- [Data entries]
--- --- ---

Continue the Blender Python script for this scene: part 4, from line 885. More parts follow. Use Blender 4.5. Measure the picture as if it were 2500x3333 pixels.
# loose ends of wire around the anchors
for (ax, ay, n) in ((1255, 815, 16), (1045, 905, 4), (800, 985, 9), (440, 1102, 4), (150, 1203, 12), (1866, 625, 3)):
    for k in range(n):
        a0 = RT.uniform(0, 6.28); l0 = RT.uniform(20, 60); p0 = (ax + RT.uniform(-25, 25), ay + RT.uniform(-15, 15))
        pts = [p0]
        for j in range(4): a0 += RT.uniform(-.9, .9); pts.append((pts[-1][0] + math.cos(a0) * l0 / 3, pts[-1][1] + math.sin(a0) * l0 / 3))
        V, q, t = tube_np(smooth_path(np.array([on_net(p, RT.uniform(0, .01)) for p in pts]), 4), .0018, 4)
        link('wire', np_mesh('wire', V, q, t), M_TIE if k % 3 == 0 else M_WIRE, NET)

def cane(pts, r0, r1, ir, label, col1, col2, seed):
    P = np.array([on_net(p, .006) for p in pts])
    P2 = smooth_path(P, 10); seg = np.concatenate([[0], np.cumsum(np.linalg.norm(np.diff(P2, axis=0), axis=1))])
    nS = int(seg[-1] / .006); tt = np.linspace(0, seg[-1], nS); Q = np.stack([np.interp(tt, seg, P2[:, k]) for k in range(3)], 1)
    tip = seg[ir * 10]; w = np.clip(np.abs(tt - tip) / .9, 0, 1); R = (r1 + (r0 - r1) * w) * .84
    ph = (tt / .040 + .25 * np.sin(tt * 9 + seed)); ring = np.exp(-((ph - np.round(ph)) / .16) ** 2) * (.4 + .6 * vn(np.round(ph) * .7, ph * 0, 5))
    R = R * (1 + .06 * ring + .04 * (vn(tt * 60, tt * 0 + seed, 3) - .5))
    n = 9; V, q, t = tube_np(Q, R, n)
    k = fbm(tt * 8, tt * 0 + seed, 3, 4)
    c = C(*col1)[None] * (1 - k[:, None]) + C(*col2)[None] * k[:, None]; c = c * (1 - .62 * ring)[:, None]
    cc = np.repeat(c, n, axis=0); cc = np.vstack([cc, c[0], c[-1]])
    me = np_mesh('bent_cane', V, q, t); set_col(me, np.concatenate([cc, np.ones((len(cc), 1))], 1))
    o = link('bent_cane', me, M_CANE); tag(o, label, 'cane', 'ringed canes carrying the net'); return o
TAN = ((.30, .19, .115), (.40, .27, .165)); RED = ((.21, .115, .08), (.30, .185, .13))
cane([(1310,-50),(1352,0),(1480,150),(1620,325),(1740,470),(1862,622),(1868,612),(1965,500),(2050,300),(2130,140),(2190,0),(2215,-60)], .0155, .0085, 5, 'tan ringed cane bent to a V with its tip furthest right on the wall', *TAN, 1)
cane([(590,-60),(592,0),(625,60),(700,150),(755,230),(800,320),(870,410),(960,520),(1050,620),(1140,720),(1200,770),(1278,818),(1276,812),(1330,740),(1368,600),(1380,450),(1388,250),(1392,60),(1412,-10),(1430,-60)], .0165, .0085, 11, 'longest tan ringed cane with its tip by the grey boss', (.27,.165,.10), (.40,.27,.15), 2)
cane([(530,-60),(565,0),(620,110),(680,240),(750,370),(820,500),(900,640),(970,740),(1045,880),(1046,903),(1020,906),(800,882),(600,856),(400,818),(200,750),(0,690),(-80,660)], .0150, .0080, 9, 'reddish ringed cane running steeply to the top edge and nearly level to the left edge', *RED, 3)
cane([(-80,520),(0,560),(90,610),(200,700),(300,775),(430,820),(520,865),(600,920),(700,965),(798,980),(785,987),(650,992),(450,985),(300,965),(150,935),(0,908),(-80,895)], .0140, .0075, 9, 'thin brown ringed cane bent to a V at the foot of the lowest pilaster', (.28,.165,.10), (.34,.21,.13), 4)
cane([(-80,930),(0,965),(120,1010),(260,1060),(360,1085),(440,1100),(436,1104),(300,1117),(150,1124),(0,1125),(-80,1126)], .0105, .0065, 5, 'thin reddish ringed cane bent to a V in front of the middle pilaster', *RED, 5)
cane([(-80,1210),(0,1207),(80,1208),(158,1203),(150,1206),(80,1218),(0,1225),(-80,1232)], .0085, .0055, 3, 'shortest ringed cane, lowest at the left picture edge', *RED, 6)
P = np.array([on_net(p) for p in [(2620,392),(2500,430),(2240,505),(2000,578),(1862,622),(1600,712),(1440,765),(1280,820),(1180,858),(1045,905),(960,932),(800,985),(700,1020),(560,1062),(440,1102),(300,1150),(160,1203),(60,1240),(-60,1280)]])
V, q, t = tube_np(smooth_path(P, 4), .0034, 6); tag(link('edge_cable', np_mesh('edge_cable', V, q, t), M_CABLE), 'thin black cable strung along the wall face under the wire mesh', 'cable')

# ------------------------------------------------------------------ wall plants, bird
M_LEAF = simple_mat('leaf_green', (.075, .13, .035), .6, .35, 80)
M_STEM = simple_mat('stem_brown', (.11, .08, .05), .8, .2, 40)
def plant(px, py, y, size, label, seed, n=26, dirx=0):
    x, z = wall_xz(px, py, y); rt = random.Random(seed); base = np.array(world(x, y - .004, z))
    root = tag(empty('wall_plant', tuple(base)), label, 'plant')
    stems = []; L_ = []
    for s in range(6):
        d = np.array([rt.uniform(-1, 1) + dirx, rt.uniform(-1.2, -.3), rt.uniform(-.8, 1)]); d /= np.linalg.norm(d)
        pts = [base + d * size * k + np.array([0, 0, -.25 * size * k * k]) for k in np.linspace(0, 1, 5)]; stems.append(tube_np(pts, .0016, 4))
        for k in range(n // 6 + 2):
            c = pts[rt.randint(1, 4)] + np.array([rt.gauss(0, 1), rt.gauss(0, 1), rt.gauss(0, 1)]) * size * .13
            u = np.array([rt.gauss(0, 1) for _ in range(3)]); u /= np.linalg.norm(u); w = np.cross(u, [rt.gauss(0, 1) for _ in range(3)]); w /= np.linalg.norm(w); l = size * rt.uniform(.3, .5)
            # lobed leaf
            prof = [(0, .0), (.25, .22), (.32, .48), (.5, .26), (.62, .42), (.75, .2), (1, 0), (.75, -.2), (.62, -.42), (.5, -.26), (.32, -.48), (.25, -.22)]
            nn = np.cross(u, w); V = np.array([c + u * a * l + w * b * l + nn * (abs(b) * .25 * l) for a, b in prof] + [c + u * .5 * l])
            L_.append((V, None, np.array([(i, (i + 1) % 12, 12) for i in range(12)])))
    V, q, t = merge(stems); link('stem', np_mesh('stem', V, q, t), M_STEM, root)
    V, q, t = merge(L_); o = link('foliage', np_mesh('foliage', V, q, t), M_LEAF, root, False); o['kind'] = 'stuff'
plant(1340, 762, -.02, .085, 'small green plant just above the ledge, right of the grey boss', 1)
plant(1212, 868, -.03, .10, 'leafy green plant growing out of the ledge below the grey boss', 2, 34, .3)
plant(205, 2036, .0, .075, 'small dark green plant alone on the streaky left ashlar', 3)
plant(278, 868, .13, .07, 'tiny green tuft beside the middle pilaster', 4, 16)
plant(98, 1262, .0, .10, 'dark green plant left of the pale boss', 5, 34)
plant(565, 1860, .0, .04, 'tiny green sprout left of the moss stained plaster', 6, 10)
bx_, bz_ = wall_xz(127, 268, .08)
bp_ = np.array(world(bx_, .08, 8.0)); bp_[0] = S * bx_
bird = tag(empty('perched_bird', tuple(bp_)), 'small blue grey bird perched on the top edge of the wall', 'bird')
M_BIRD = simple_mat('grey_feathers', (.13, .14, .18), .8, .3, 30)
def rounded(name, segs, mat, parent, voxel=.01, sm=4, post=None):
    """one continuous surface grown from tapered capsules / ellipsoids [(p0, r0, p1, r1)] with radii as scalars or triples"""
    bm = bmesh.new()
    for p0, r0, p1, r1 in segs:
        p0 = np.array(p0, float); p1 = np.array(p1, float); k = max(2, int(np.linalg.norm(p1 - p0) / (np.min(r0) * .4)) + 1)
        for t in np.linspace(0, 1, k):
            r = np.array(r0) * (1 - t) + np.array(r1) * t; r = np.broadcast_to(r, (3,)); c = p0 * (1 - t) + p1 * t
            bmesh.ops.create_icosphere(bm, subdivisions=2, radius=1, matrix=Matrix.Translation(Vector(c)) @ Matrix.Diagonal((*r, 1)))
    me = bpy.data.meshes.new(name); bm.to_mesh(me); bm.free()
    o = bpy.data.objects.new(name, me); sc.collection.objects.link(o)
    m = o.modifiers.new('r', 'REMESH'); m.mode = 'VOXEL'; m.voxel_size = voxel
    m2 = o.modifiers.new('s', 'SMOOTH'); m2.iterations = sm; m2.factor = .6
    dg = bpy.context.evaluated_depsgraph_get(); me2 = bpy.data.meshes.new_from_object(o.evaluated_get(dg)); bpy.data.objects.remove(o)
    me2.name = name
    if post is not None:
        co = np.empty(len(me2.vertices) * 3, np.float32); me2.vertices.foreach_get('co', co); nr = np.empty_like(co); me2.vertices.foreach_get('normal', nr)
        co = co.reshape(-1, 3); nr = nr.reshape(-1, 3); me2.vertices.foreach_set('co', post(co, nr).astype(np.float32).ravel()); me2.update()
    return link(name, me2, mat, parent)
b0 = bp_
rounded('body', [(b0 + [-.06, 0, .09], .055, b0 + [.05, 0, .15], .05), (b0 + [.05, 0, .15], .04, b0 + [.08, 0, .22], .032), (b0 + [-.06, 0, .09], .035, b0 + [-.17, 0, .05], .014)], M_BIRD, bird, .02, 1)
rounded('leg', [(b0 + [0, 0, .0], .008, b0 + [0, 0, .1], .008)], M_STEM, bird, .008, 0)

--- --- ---

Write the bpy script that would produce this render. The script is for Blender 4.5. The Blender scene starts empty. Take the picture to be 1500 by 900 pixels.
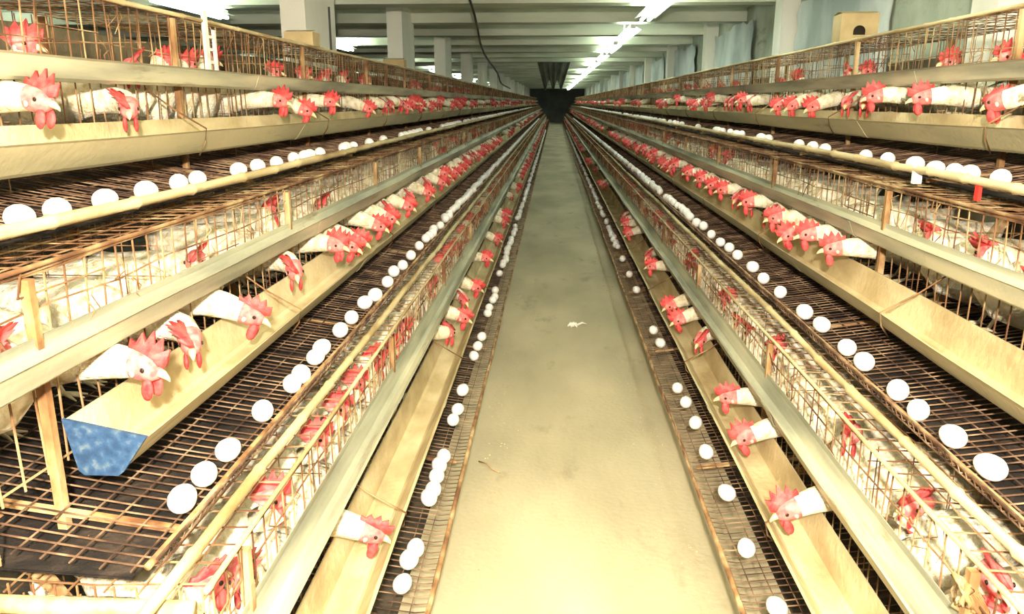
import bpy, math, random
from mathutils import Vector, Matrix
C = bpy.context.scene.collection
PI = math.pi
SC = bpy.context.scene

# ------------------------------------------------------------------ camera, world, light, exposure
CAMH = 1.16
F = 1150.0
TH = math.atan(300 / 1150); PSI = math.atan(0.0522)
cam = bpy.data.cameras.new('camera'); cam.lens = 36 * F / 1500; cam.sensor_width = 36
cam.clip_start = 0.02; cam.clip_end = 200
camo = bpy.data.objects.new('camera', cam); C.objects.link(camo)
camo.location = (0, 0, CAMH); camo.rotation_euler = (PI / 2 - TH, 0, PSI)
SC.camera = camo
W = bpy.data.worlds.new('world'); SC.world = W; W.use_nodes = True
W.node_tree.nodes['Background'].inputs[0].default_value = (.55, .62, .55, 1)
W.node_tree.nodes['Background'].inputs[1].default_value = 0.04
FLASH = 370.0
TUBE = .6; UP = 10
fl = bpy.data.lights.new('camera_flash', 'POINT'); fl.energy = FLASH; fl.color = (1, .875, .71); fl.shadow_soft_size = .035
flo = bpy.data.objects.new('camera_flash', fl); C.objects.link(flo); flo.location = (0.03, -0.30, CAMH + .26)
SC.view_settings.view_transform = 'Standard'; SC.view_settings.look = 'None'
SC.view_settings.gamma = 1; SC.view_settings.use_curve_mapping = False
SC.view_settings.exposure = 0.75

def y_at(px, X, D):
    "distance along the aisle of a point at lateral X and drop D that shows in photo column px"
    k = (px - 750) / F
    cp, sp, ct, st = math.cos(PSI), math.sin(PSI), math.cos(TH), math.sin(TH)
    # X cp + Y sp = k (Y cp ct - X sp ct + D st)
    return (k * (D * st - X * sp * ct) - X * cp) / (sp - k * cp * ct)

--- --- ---

Exactly the lines from the one with "Write the bpy" through the one with "return (k *" are to be reproduced, and no pictures with them.

- [Full solution]
Write the bpy script that would produce this render. The script is for Blender 4.5. The Blender scene starts empty. Take the picture to be 1500 by 900 pixels.
import bpy, math, random
from mathutils import Vector, Matrix
C = bpy.context.scene.collection
PI = math.pi
SC = bpy.context.scene

# ------------------------------------------------------------------ camera, world, light, exposure
CAMH = 1.16
F = 1150.0
TH = math.atan(300 / 1150); PSI = math.atan(0.0522)
cam = bpy.data.cameras.new('camera'); cam.lens = 36 * F / 1500; cam.sensor_width = 36
cam.clip_start = 0.02; cam.clip_end = 200
camo = bpy.data.objects.new('camera', cam); C.objects.link(camo)
camo.location = (0, 0, CAMH); camo.rotation_euler = (PI / 2 - TH, 0, PSI)
SC.camera = camo
W = bpy.data.worlds.new('world'); SC.world = W; W.use_nodes = True
W.node_tree.nodes['Background'].inputs[0].default_value = (.55, .62, .55, 1)
W.node_tree.nodes['Background'].inputs[1].default_value = 0.04
FLASH = 370.0
TUBE = .6; UP = 10
fl = bpy.data.lights.new('camera_flash', 'POINT'); fl.energy = FLASH; fl.color = (1, .875, .71); fl.shadow_soft_size = .035
flo = bpy.data.objects.new('camera_flash', fl); C.objects.link(flo); flo.location = (0.03, -0.30, CAMH + .26)
SC.view_settings.view_transform = 'Standard'; SC.view_settings.look = 'None'
SC.view_settings.gamma = 1; SC.view_settings.use_curve_mapping = False
SC.view_settings.exposure = 0.75

def y_at(px, X, D):
    "distance along the aisle of a point at lateral X and drop D that shows in photo column px"
    k = (px - 750) / F
    cp, sp, ct, st = math.cos(PSI), math.sin(PSI), math.cos(TH), math.sin(TH)
    # X cp + Y sp = k (Y cp ct - X sp ct + D st)
    return (k * (D * st - X * sp * ct) - X * cp) / (sp - k * cp * ct)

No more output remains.